Dans un an déjà, la France choisira son président de la République. Le rendez-vous cardinal de notre vie politique, dans un pays où on attend tout ou presque du président, se prépare dans un contexte inédit, marqué par la crise sanitaire, et laissant entrevoir des inconnues majeures rendant les pronostics impossibles.
1/ L’abstention triomphante ? Avec 22% au premier tour, 25% au second (ou le niveau de blancs et nul était de surcroît très élevé), le cru 2017 s’était révélé assez médiocre sans pour autant traduire un effondrement. Alors que tous les indicateurs, notamment ceux de la confiance envers les institutions, sont au plus bas, alors que le jugement sur l’efficacité des politiques est souvent sévère, la logique voudrait qu’en droite ligne des tendances enregistrées (à l’exception des européennes), le recul de la participation se poursuive avec pour corollaire la montée de la part du vote protestataire dans les suffrages exprimés notamment au second tour. C’est ce qui aujourd’hui rend l’hypothèse d’une victoire de Marine le Pen plausible, c’est-à-dire un scenario qu’il n’est pas possible d’écarter.

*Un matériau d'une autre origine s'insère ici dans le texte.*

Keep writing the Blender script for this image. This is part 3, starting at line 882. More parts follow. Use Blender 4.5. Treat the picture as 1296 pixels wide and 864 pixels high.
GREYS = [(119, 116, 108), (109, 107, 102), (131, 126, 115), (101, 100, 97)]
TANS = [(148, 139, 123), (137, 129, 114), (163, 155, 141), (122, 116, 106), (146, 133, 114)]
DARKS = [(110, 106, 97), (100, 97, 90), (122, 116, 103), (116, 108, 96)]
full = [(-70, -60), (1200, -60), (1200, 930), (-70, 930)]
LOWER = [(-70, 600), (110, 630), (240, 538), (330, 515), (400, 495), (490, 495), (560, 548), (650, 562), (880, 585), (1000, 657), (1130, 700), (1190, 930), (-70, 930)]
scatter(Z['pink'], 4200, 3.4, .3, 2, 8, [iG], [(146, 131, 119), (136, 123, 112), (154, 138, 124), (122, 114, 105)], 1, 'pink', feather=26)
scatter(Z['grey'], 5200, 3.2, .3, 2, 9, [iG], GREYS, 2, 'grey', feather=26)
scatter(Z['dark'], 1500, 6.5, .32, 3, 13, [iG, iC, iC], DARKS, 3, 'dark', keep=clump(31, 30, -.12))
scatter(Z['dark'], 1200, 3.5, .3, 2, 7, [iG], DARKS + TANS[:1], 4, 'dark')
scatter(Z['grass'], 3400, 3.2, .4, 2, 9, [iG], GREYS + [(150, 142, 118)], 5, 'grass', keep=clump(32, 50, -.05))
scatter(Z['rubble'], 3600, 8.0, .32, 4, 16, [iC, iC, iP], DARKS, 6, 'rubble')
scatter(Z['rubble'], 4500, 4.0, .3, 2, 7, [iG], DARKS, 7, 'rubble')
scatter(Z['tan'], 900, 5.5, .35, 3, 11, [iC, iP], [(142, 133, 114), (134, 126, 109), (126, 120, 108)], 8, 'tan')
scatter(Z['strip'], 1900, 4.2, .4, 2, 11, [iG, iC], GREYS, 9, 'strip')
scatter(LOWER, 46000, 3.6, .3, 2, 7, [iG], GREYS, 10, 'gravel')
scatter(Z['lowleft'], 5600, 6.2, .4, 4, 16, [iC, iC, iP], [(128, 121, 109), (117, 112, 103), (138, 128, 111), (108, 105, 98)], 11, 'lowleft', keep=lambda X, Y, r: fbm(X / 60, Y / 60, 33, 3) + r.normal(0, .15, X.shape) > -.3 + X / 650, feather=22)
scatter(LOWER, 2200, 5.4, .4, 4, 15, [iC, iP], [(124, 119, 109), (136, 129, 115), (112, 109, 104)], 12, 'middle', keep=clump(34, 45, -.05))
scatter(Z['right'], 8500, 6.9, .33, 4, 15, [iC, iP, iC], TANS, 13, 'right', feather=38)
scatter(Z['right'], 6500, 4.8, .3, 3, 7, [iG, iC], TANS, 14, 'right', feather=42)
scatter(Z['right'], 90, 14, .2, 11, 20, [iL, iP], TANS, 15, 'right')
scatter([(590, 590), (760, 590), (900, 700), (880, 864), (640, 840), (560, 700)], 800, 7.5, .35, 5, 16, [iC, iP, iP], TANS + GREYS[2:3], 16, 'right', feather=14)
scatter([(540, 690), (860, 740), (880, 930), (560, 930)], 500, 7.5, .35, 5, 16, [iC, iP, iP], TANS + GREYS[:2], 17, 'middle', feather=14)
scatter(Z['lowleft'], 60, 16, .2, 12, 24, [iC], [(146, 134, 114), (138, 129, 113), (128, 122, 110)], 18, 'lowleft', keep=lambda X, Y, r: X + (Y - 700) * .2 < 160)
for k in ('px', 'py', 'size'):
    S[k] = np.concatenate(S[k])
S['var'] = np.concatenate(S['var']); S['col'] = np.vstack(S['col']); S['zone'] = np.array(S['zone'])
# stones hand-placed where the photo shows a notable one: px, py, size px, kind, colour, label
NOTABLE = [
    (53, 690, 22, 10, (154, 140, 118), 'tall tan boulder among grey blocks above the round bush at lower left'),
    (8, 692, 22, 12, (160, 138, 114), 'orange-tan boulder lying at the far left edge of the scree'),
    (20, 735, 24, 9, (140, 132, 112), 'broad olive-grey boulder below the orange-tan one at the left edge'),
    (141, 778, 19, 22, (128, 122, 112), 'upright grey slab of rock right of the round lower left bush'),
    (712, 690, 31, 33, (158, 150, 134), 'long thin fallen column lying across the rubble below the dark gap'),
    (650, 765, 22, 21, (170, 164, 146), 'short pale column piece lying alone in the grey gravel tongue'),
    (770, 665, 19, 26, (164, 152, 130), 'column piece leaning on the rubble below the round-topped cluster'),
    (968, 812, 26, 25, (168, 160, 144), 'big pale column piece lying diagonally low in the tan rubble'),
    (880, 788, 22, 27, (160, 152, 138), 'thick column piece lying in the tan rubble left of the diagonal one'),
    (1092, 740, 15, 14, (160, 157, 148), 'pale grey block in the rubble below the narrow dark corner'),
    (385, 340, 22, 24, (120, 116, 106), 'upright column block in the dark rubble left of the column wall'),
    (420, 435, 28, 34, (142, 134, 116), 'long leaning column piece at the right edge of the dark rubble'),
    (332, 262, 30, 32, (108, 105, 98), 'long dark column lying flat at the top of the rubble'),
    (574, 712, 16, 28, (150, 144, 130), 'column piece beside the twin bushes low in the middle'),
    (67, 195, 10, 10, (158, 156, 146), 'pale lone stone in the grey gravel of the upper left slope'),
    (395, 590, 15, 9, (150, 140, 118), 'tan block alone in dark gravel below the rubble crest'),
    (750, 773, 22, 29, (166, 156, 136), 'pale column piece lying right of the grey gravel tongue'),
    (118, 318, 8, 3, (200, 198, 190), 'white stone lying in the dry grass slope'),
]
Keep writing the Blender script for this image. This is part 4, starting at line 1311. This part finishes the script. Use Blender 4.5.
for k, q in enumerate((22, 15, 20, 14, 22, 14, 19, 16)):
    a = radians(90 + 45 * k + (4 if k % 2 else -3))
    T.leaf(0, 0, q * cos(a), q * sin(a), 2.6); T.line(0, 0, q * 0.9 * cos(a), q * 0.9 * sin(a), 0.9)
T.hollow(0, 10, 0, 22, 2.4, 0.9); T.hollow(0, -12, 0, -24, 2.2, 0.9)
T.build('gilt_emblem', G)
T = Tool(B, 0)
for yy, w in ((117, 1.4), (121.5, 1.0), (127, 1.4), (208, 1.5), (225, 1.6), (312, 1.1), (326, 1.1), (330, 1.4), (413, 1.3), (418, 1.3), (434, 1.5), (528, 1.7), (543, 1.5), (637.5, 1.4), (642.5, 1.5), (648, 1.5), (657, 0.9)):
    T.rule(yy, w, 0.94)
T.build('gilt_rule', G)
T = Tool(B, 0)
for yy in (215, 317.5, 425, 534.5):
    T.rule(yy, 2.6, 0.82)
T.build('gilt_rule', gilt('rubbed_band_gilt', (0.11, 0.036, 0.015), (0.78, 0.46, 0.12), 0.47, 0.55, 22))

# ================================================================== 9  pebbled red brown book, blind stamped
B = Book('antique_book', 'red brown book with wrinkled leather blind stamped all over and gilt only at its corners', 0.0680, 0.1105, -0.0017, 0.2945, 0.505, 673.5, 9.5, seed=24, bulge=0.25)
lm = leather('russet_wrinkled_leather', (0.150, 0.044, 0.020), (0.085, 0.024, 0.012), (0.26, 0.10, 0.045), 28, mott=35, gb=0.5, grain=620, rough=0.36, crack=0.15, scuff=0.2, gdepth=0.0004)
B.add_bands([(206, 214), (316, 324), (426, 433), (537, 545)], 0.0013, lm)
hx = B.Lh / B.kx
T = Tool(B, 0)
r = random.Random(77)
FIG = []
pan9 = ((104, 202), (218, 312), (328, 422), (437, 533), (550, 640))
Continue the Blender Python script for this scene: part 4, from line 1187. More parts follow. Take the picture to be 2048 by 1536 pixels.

2/Quelle sortie de crise ? En aurons-nous totalement fini avec la crise sanitaire ou nous débattrons-nous encore avec les variants ? Lorsqu’on demande aux Français « quand retrouverons-nous une vie normale ? », un sur deux répond pas avant 2022, et un quart d’entre eux choisit cette terrible réponse : « jamais ». Globalement très critiques sur la gestion de la crise sanitaire (l’action économique mise à part), la tentation du vote sanction sera forte. Une partie des électeurs nuancera t-elle ce constat par un double benchmark : Les opposants auraient-ils faits mieux ? Les autres pays ont-ils vraiment fait mieux ? Enfin, même en faisant le pari de l’optimisme sanitaire, serons-nous dans un moment de reprise économique, ou en plein cœur de la crise sociale avec son cortège de licenciements et de précarités, ce qui aurait un impact direct sur la campagne électorale. À l’égard du président sortant, les Français se rendront aux urnes avec une question clé : « nous a-t-il protégés » ou « nous a-t-il exposés ? ».
3/ Sur quels thèmes ? L’histoire des campagnes n’est pas à ce sujet très linéaire. Si « la fracture sociale » ou « le travailler plus pour gagner plus » ont marqué 1995 et 2007, 2012 et 2017 se sont plutôt joués sur une posture « le président normal » pour Hollande, et le mix « renouveau-en même temps » pour Macron. Et 2002 s’était singularisée par une focalisation sur les questions de sécurité, qui seront bien sur très présentes en 2022. Les enjeux économiques, emploi et pouvoir d’achat, restent à date dans le peloton de tête des préoccupations. Mais si on observe les grandes tendances depuis cinq ans, c’est bien sûr l’enracinement des enjeux environnementaux et la focalisation sur les questions de santé qui est marquante. Ce couple santé-environnement sera-t-il au centre de la campagne, constituera-t-il un déterminant du vote, ou fera t-il figure de passage obligé ?
4/ Match retour ou balles neuves ?
À un an de l’élection, il faut prendre les sondages pour ce qu’ils sont, une photographie à T0 des rapports de force. Ils indiquent pour l’instant une polarisation autour des deux finalistes de 2017. Mais ce match annoncé satisfait-il vraiment les attentes ? Il est toujours possible que l’offre électorale laisse émerger un « troisième homme », ou un candidat indétectable aujourd’hui sur les radars politiques classiques. La demande de renouveau version soft, ou le dégagisme version dure est toujours à l’œuvre. Depuis la défaite de Churchill en 1945, on sait qu’après une crise, les citoyens peuvent vouloir tourner une page et se débarrasser des visages qui évoquent en eux le temps de l’épreuve.
5/ Clivages ou rassemblement ? C’est bien sur l’enjeu essentiel. Au moment ou 75% des Français pensent que la crise a renforcé les fractures et les divisions, et alors que nos concitoyens attendent toujours d’un président qu’il incarne le rassemblement, rien ne laisse penser que les candidats se préparent dans cet esprit. Les causes en sont multiples : l’échéance qualificative du premier tour, la difficulté à rayonner au-delà de son couloir politique, la polarisation du débat public y sont pour beaucoup. Si la campagne se fait sur les clivages, le président élu aura bien du mal ensuite à exercer son mandat face à un pays morcelé. Et s’il faut attendre le second tour pour parler rassemblement, quinze jours sembleront bien courts.